The old covenant brought us to the temple, an idea and gift of God, yet built by man; the atoning sacrifice; an idea of God, but repetitively and insufficiently offered by man.  In this new covenant, the imperfect passes away, for in Christ, all things of God are given by God for God, and in them we are wonderfully caught up, we are redeemed and I believe as we have been taught, that we are forgiven the trespasses which we couldn’t avoid, and are made whole.

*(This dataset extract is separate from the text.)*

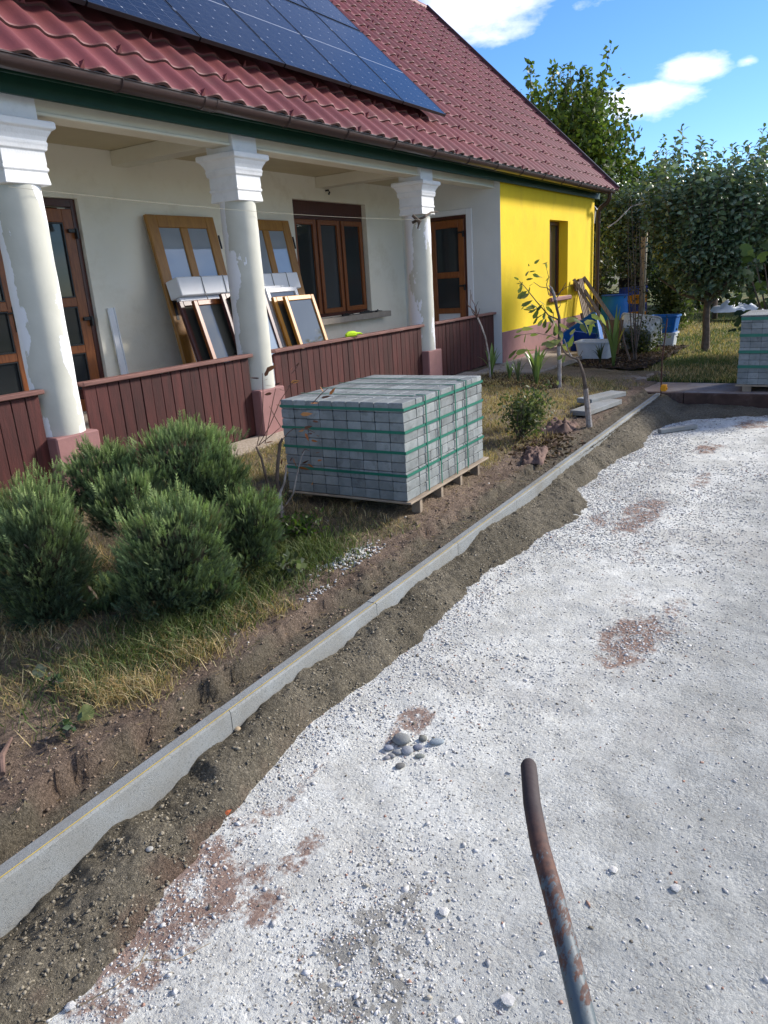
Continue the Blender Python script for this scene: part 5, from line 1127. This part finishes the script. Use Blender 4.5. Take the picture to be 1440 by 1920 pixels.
rnd_shrub('weed_patch', (3.05, 2.62, .03), .10, .10, 6, 'flat grey-green weeds in front of the juniper', 'weed', 60, .05, [(.12, .14, .10), (.08, .11, .05)], lw=.7)
rnd_shrub('weed_patch', (3.6, 2.95, .03), .16, .16, 8, 'green weeds at the foot of the dried sapling', 'weed', 380, .035, [(.06, .11, .025), (.09, .14, .03)], stem_n=12)
rnd_shrub('weed_patch', (1.42, 2.42, .02), .05, .05, 6, 'small bluish green weed on the bare soil near the kerb', 'weed', 40, .03, [(.07, .11, .06)], lw=.6)
rnd_shrub('weed_patch', (1.62, 2.78, .02), .05, .06, 6, 'small green weed among the straw near the bottom left', 'weed', 50, .03, [(.07, .11, .05)], lw=.6)

# strap-leaved plants (each big leaf a part)
def strap_plant(c, h, n, label, spread=.8, wd=.035, col=(.16, .24, .07)):
    h *= 1.25; wd *= 1.35; n += 2; col = tuple(min(1, k_*1.15) for k_ in col)
    th = empty('strap_leaf_plant', c); tag(th, label, 'plant', 'strap-leaved plants in the bed')
    for k in range(n):
        a = 6.283*k/n+random.uniform(-.4, .4); o_ = random.uniform(.25, 1.)*spread; hh = h*random.uniform(.65, 1.); V = []; F = []; S_ = 7
        for i in range(S_+1):
            t = i/S_; r = hh*o_*t**1.5*.7; z = hh*(t-(.45*o_)*t**3); w = wd*(math.sin(math.pi*min(1, t*.9+.12))**.6)*(1-t**5)+.002
            cx_, cy_ = math.cos(a)*r, math.sin(a)*r; px_, py_ = -math.sin(a), math.cos(a)
            V += [(cx_-px_*w/2, cy_-py_*w/2, z+w*.18), (cx_, cy_, z), (cx_+px_*w/2, cy_+py_*w/2, z+w*.18)]
        for i in range(S_): F += [(3*i, 3*i+1, 3*i+4, 3*i+3), (3*i+1, 3*i+2, 3*i+5, 3*i+4)]
        cc = np.tile(np.array(col)*random.uniform(.75, 1.35), (len(V), 1)); link('leaf', fastmesh('leaf', V, F, cc, True), m_leaf_gloss, th)
strap_plant((10.5, 4.66, .10), .52, 9, 'strap-leaved green plant at the end of the railing, furthest left in the bed')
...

So as you all know, he is the new covenant, the one who we worship and adore in the temple, and in sacrament.  In “speaking of “a new covenant” we state the obvious, that the first one is now obsolete.  And what is obsolete even though it might liger for a while in the memory of the writer to the Hebrews; will grow old and will disappear.   For that which is obsolete loses life, purpose, it becomes out of date, and doesn’t as far as God is concerned, deliver his promise.

So the priests of Israel, temporal beings that they were, served only as a sketch, as a shadow of the heavenly; they imperfectly kept the whole process of atonement going.  They were the pattern of the earthly sanctuary in which the Priests and the High Priest served only ever to anticipate the ultimate atonement accomplished by Christ.  For what the priests managed in their day was temporal and limited, what Christ accomplishes in his eternity is complete, fulfilled and holy.

But this isn’t simply another chance to knock the temple, (it’s been knocked enough, and look, it stands in ruins), and neither is it thought that the writer to the Hebrews is trying to be Anti-Semitic.  The author of Hebrews is pointing out the obvious, he reflects the limitedness of our religious industry and profession and even our faith, that what we offer is a shadow yet I pray, a glimpse and a foretaste of that which is more achieving, more thorough, more searching, more penetrating and more complete in God.

Yet, it hinders none of us to be reminded that what we do in offering worship, in representing God, what we do is inadequate and even on occasion, unconvincing.

For like Job, we know “even if it is true that I have erred, my error remains with me.” For whatever we offer, for however we try to assure ourselves of God’s love and forgiveness, we fail to be completely and radically convinced, we fail to take that step of faith, to believe as fully as God’s love for us should have us believe. 

In our devotions, in our prayers, we have to come more often to a place where we are convinced and believe more in the Lord Jesus, the one who exceeds the old covenant by himself being able to do what the old covenant couldn’t fully achieve, that is, the forgiveness of Sins, he is God’s gift who we worship, who we adore, and who has been given that we might share in his life.

It might be our inability to be convinced by God that leads us into such a mess in life sometimes; where we become stuck as creatures of habit, secretly believing that there is no forgiveness, that we are doomed to fail so why try.  But out of that miserable depth, we have to look up from the gutter and see the real presence of God and be saved from our sins, from our misery and from our destruction and be transformed, a different people.

We might feel that there is a small but importantly unbridgeable gap in us which hinders faith or forgiveness.  The New Covenant who we come to worship, eliminates, even fills the wilderness in us, that gap between believing and being, between what is offered and what is thought, between the temporal and the eternal, between heaven and earth.  Offer worship, praise and prayer, in this time of adoration, so that where we all fall short, we might be redeemed, changed, and reflect something of God, rather than putting off the day and relying solely on God’s love of us, rather than living now based on our love of God.  Amen.